◆ DIRECTIONS FOR THIS TASK
Retype exactly the lines below, beginning with the first and ending with the line where "M['lawn'] = ground_mat()" appears.
** begin **
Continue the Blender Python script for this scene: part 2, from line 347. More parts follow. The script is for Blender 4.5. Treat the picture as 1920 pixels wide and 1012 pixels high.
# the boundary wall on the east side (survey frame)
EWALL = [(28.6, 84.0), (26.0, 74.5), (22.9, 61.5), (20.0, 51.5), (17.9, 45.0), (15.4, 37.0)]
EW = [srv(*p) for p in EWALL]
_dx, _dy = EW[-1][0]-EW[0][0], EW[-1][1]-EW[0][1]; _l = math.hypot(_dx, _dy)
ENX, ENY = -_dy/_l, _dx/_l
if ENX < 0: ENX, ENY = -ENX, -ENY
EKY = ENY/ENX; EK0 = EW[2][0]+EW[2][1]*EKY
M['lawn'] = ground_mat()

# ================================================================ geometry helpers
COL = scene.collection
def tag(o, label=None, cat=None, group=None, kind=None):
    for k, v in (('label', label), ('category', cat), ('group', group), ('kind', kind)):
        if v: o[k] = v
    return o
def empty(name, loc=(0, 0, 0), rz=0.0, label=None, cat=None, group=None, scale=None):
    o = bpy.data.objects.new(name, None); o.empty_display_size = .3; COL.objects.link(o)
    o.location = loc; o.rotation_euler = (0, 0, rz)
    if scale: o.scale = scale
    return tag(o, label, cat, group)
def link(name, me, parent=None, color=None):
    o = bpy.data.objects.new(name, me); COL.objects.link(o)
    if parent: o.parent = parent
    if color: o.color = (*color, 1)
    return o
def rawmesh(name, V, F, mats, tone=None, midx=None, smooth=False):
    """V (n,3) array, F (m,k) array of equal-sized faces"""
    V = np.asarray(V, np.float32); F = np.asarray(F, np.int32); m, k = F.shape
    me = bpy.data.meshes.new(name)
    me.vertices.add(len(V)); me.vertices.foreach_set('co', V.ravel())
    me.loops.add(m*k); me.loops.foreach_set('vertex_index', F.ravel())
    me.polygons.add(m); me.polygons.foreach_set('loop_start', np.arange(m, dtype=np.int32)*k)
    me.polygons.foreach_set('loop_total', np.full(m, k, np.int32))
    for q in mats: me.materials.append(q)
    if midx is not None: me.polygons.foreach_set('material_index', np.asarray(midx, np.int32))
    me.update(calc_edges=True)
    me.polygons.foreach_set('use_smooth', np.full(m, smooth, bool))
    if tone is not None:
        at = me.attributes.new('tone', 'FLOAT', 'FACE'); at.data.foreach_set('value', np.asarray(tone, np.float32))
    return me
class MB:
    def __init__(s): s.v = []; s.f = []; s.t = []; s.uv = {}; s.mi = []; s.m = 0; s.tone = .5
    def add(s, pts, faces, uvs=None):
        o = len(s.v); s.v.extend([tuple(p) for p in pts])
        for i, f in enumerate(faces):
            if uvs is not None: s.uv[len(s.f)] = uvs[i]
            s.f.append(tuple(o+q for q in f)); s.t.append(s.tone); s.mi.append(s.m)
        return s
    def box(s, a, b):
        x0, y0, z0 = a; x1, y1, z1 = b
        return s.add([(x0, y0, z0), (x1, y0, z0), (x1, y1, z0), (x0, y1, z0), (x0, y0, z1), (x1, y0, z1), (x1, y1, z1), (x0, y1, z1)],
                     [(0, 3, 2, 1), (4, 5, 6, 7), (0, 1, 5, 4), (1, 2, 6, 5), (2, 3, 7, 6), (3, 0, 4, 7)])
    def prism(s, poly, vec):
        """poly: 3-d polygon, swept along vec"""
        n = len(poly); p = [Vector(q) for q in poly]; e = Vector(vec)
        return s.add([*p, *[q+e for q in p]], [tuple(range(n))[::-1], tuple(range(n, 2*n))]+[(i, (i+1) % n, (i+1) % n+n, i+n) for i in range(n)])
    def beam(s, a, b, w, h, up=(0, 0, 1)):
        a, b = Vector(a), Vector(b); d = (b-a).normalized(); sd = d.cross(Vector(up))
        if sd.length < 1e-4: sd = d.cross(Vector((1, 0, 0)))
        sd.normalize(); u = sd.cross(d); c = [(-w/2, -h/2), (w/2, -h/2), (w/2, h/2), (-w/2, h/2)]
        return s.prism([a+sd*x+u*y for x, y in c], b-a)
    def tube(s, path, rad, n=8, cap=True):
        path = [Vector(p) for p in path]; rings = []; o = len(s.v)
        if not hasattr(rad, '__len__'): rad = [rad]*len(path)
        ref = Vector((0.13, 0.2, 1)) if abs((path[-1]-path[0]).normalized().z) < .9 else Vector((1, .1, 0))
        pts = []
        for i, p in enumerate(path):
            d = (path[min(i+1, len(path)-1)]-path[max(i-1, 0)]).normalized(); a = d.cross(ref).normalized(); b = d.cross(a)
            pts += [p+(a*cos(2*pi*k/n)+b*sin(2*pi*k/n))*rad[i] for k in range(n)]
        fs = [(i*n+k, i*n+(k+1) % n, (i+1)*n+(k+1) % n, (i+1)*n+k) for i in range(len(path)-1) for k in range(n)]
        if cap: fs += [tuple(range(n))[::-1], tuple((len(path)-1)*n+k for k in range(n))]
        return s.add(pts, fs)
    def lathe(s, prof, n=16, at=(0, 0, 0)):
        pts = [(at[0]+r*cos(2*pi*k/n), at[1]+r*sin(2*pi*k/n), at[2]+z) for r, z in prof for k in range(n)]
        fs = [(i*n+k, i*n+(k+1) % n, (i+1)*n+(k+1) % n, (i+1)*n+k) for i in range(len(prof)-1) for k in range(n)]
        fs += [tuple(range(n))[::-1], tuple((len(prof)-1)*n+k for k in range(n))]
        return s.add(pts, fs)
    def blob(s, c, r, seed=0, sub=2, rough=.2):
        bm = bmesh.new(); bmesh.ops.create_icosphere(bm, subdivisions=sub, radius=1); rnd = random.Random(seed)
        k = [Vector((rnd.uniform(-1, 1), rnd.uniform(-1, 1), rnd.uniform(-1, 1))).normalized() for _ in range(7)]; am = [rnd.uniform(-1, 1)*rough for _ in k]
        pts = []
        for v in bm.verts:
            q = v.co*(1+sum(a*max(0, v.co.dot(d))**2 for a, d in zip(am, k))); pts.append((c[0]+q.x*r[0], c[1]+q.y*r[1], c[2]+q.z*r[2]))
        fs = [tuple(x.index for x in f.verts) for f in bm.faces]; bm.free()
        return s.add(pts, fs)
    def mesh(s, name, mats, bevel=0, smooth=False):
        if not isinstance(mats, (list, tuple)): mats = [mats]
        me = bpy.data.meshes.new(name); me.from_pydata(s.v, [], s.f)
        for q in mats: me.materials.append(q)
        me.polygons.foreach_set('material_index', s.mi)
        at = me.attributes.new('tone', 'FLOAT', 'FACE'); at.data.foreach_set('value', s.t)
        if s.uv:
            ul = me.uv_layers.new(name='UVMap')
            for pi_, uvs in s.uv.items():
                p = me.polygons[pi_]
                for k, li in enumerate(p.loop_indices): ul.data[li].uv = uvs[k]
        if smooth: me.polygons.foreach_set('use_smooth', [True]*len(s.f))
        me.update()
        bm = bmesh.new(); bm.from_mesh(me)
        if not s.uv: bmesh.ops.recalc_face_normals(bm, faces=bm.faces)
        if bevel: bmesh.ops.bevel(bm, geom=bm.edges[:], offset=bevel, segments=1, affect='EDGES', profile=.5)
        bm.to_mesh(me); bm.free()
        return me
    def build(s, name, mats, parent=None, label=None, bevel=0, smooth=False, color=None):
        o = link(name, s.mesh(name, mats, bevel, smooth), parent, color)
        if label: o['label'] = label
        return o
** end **
◆ FINAL ANSWER
Continue the Blender Python script for this scene: part 2, from line 347. More parts follow. The script is for Blender 4.5. Treat the picture as 1920 pixels wide and 1012 pixels high.
# the boundary wall on the east side (survey frame)
EWALL = [(28.6, 84.0), (26.0, 74.5), (22.9, 61.5), (20.0, 51.5), (17.9, 45.0), (15.4, 37.0)]
EW = [srv(*p) for p in EWALL]
_dx, _dy = EW[-1][0]-EW[0][0], EW[-1][1]-EW[0][1]; _l = math.hypot(_dx, _dy)
ENX, ENY = -_dy/_l, _dx/_l
if ENX < 0: ENX, ENY = -ENX, -ENY
EKY = ENY/ENX; EK0 = EW[2][0]+EW[2][1]*EKY
M['lawn'] = ground_mat()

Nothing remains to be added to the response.